Sepanjang 2022, Lembaga Bantuan Hukum (LBH) Pers mencatat tujuh dari 51 kasus merupakan serangan terhadap aktivitas pers mahasiswa. Oknum polisi dan mahasiswa sendiri yang menjadi pelaku utama kekerasan terhadap kawan-kawan pers mahasiswa, kekerasan lebih banyak terjadi pada saat meliput terkait isu kebijakan pemerintah, kriminal, dan kekerasan seksual dalam lingkup kampus.
Pers mahasiswa menghadapi tekanan ganda, bukan hanya tekanan dari negara tetapi tekanan dari kampus itu sendiri termasuk berhadapan dengan pembiayaan yang tidak sederhana dan masa studi yang dipersingkat sehingga mereka dipaksa menandatangani hal-hal yang lebih cepat harus selesai.
Perguruan tinggi semestinya menjadi yang pertama dalam memberikan ruang diskusi yang aman dan memberikan perlindungan bagi mahasiswa. Dilansir dari lokataru.id, pada hasil surveinya tahun 2019 ada 57 kasus tindakan pelanggaran kebebasan akademik dan mayoritas yang menjadi pelaku tersebut ialah pihak kampus yaitu sebanyak 22 kasus. Pihak kampus sudah selayaknya memberikan keleluasaan untuk dapat bebas berpikir dan berpendapat dengan rasa aman dan nyaman, tanpa ada ancaman-ancaman.
Meskipun, persma belum terakomodir secara jelas dalam UU Pers, namun pada dasar persma merupakan mahasiswa yang memiliki hak kebebasan akademik yang tercantum dalam Undang-Undang Nomor 12 Tahun 2012 Tentang Pendidikan Pasal 8 Ayat (1) menyebutkan bahwa kebebasan akademik merupakan tanggung jawab setiap civitas academica dan wajib dilindungi oleh pimpinan perguruan tinggi. Termasuk menjamin dan melindungi setiap pemikiran yang dihasilkan oleh mahasiswa. Namun nyatanya, kebebasan akademik belum dilindungi dalam kehidupan kampus, dan tindakan represif masih terus berulang.
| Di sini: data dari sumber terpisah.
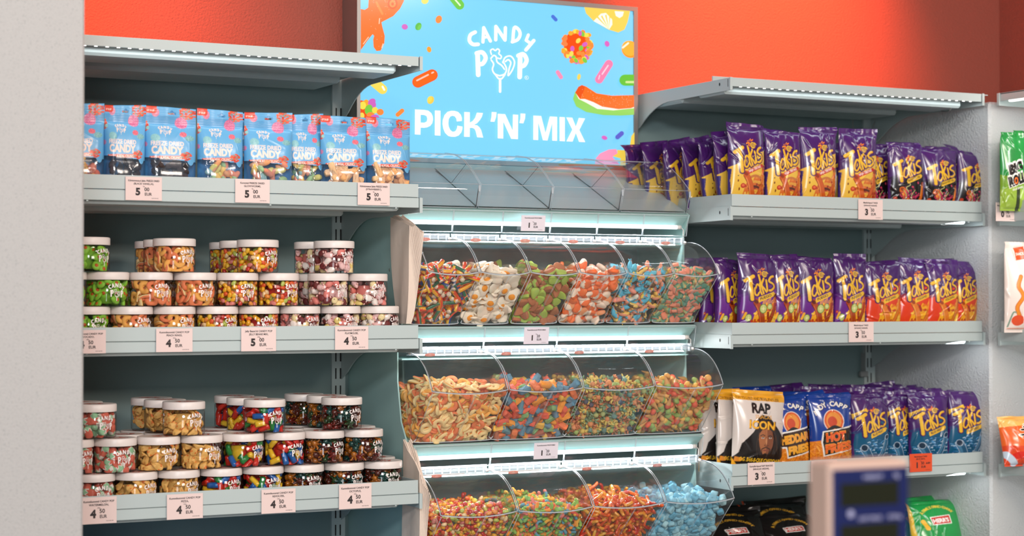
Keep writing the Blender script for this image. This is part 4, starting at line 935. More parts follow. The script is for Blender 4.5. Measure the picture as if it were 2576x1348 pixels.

Hak untuk berpendapat juga dijamin oleh negara yang tercantum dalam Undang-Undang Dasar Republik Indonesia Pasal 28 dan Pasal 28E Ayat (3) menyebutkan bahwa setiap orang berhak atas kebebasan berserikat, berkumpul, dan mengeluarkan pendapat. Sudah terjaminnya dalam undang-undang tapi negara juga termasuk aktor utama yang membuat ruang tersebut menjadi minim sebab merupakan hak setiap warga negara tanpa terkecuali dan seharusnya negara wajib untuk memenuhi dan melindungi ruang publik tersebut.
"Ruang publik makin mengecil juga karena ya peran negara sendiri yang membiarkan ruang publik itu terdistorsi sekian lama, saya kira yang namanya frekuensi publik yang seharusnya milik bersama itu malah kemudian dirampas," ujar Zainal Arifin Mochtar selaku Ketua Departemen Hukum Tata Negara Fakultas Hukum Universitas Gadjah Mada.
Menurut Ninik Rahayu, menyebut bahwa meskipun kawan-kawan persma belum menjadi wartawan resmi tetapi bukan berarti hal tersebut tidak bisa dilindungi, karya jurnalistik yang dibuat oleh mahasiswa harus dihargai dan dilindungi oleh Dewan Pers. Karena bibit-bibit besar para jurnalis lahir dari kawan-kawan pers mahasiswa.